Setiap hari, tidak perlu menerka-nerka lagi akankah ada bencana yang akan tak dapat kuarungi dengan berani.

Karena aku tahu, aku tidak lagi takut akan perasaanku sendiri, dan juga perasaan orang-orang yang kusayangi.

Rasanya seperti tahu bahwa aku akan tetap dapat mencintai dan akan tetap dicintai meski aku berubah wujud jadi cacing tanah sekalipun haha.

Ini adalah bulan-bulan di mana banyak orang mengevaluasi ulang pilihan masa depannya. Maklum saja, banyak lowongan pekerjaan yang terbuka dan menggiurkan. Dalam ekonomi ini, siapa saja sah saja berlomba dan beraspirasi. Setiap orang menguji ulang prioritasnya. Termasuk aku sendiri.

Tapi hari ini, sambil menyambut nenek yang baru pulang belanja dan membawakan pisang goreng sebagai oleh-oleh untukku, aku sadar prioritasku sekali lagi telah lulus diuji.

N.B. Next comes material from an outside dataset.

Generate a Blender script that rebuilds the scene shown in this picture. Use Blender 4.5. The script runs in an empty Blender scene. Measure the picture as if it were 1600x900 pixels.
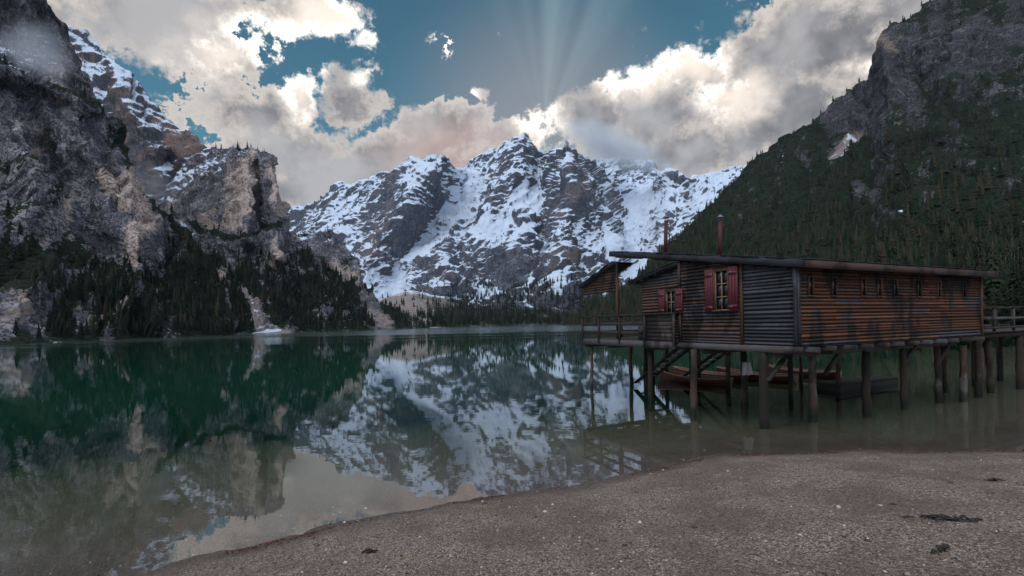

Sekali lagi aku merasa teryakinkan, yang lain bisa menunggu, tapi tidak untuk kesayanganku.

Memang dulu ada tarik tambang yang menimbulkan ketegangan antara diriku yang ada di sini, dan diriku yang ada di masa depan. Tapi sejak semuanya mulai terurai dengan rapi, aku terhenyak mengamati betapa banyak yang kucapai adalah bentuk pelarian dari diriku sendiri.

Dan segera setelah aku tidak lagi merasa pergi menghindari, ternyata aku lumayan suka berada di sini. Berada di tempat yang semula kukira tak lagi ramah, yang kukira bukan lagi rumah, ternyata kembali menemukan pelukannya yang sempat pergi melanglang buana.

Kasih yang sempat bergelandang mengira tak lagi punya tempat pulang. Sayang yang berekspedisi untuk mencari rasa aman meluapkan rasa rindu.

Aku berlama-lama menatap lekat rumah nenekku. Dengan selimut dan spreinya yang telah dipelihara sejak ibuku remaja, dengan kelambu yang adalah hadiah dari mantan cinta monyet pamanku, dan sinar mataharinya yang dermawan menyusupi jendela-jendelanya.

Nenek selalu memintaku datang untuk mencicip masakannya, sesederhana karena ia percaya pada seleraku. Aku juga sempat menghabiskan banyak waktu bermain kejar-kejaran dengan sepupu kecilku, mengajarinya berjalan kaki ketika hatinya sedang sesak melesak. Menemaninya bermain wayang bayangan membuat rusa, kelinci, dan kobra menggunakan jari jemari.

Beberapa waktu memeluk bibiku dan terbenam di sana menikmati sambutan khidmat terhadap kekangenanku. Menikmati donat, coklat, dan martabak, makanan favorit nenekku yang giginya sudah tak banyak itu, tapi tahu betul bagaimana cara menikmati jajanan terbaik seluruh dunia.

Sekali lagi prioritasku lulus tantangan.

Aku sekali lagi meyakinkan diriku. Yang lain bisa menunggu, tapi tidak dengan kesayanganku. Di masa depan aku tidak ingin memilih antara hidupku atau hidup keluargaku. Di masa depan aku tidak ingin hatiku remuk karena tak dapat memilih bersama orang-orang yang berarti bagiku.

Aku enggan kembali ke tempat di mana hatiku berdarah-darah karena tak dapat memilih antara diriku atau mereka. Aku tidak berencana kembali ke tempat di mana setiap hari aku hanya memilih keselamatanku, mengabaikan bertubi-tubi keinginan untuk berada di pelukan yang telah merengkuh kehadiranku, bahkan sebelum aku dilahirkan.

Ya, aku yakin. Yang lain bisa menunggu, tapi tidak untuk kesayanganku.